Ainsi, fidèle à lui-même, Heidegger ne considère atroces que les conséquences de la guerre en Allemagne. Nul mot sur les conséquences atroces de la guerre de l'Allemagne.

Rappelons que, quelque temps auparavant, Karl Jaspers avait publié son essai sur La Culpabilité allemande. Rappelons-le pour dire que si nous n'étions pas dans un amphithéâtre de la Sorbonne, si nous étions, par exemple, dans un roman, Karl Jaspers aurait été l'un de nos personnages principaux. Il accompagne l'histoire intellectuelle de l'Allemagne tout au long de ce siècle. Il est la preuve que l'on peut penser la modernité lucidement, tout en comprenant qu'il n'est nul besoin de la grandeur du mouvement nazi pour affronter ces problèmes. Mais nous ne sommes pas dans un roman et Karl Jaspers n'a pas encore en France la place que sa pensée mérite.
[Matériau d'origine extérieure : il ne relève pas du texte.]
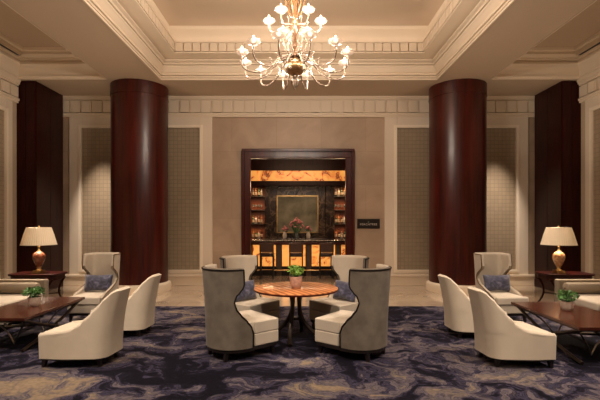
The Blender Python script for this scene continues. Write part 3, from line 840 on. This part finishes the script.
# ------------------------------------------------------------------ coffee tables
def coffee_table(x0, x1, y0, y1, label):
    cx, cy = (x0 + x1) / 2, (y0 + y1) / 2; hw, hl = (x1 - x0) / 2, (y1 - y0) / 2
    t = thing('coffee_table', label, 'coffee table', (cx, cy, TZ))
    MB().box(-hw, hw, -hl, hl, .425, .462).build('table_top', TABLEW, t, smooth=0, bevel=.004)
    MB().box(-hw + .03, hw - .03, -hl + .03, hl - .03, .405, .425).build('under_frame', BRONZE, t, smooth=0)
    for s in (-1, 1):
        for d in (-1, 1):
            pts = []
            for q in range(17):
                f = q / 16; y = d * (-hl + .06 + (2 * hl - .12) * f)
                z = .388 * (f ** 1.7) * .55 + .388 * .45 * f + .024
                pts.append((s * (hw - .06 - .012 * d), y, min(.41, z)))
            MB().tube(pts, .022, 8, flat=1).build('curved_leg', BRONZE, t)
    MB().tube([(-hw + .05, -.05, .17), (0, 0, .20), (hw - .05, .05, .17)], .010, 8).build('stretcher', STEEL, t)['label'] = 'pale metal stretcher bar'
    for d in (-1, 1):
        pts = [(-hw + .08 + (2 * hw - .16) * q / 12, d * (hl - .20 - .22 * math.sin(PI * q / 12)), .014 + .36 * abs(math.cos(PI * q / 12)) ** .8) for q in range(13)]
        MB().tube(pts, .011, 8).build('cross_bar', STEEL, t)['label'] = 'pale metal curved cross bar'
    return t
coffee_table(-4.33, -3.50, 5.36, 6.88, 'low glossy red-brown coffee table with curved crossing legs, on the left')
coffee_table(3.26, 4.12, 4.88, 6.46, 'low glossy red-brown coffee table with curved crossing legs, on the right')
plant('green plant in a white ceramic bowl on the left coffee table', (-3.86, 6.13, TZ + .462), POTW, LEAF, .092, .135, .15, .15, 230, 5, ls=.024)
plant('green plant in a white ceramic bowl on the right coffee table', (3.72, 5.83, TZ + .462), POTW, LEAF, .090, .13, .15, .15, 230, 9, ls=.024)

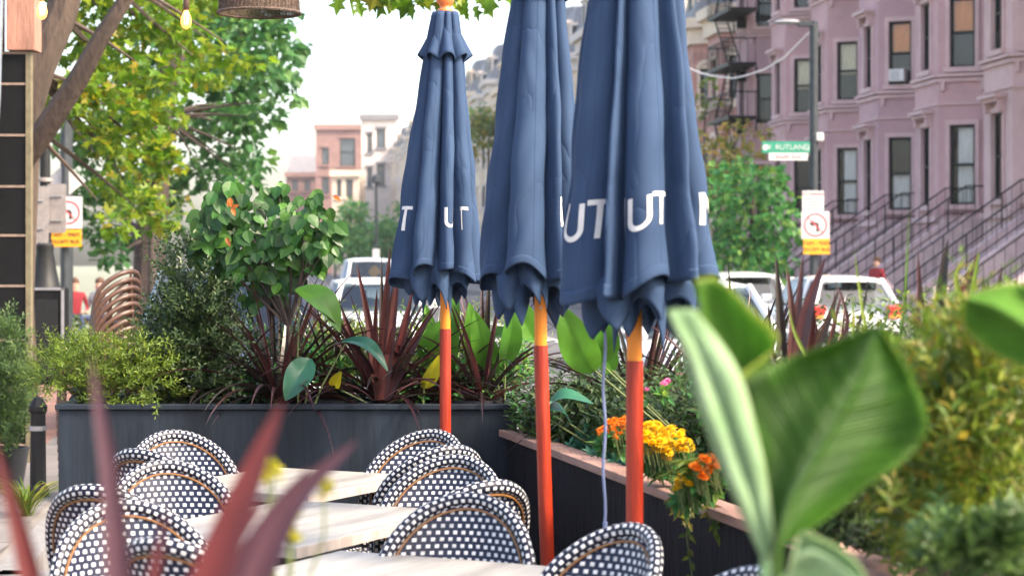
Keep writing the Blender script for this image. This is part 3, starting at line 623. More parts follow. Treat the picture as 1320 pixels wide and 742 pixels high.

Martin Heidegger, donc, pense que la guerre mondiale n'a rien décidé. Toujours les mêmes dangers, toujours la même démocratie inepte, la même Europe déstructurée. « Un plaisir pour les puissances de l'Est et pour la force énorme de leurs peuples », conclut-il.

 

Au moment où l'Allemagne efface « la déchirure qui traverse son coeur », où elle le fait dans l'expansion de la raison démocratique, où les puissances de l'Est s'effondrent en tant que telles, où les prévisions apocalyptiques de Heidegger sont démenties par le travail de l'Histoire, il est réconfortant de rappeler la pensée allemande qui, de Herbert Marcuse, en 1935, à Jürgen Habermas aujourd'hui, en passant par l'oeuvre immense de Karl Jaspers, a maintenu la déchirante lucidité de la raison.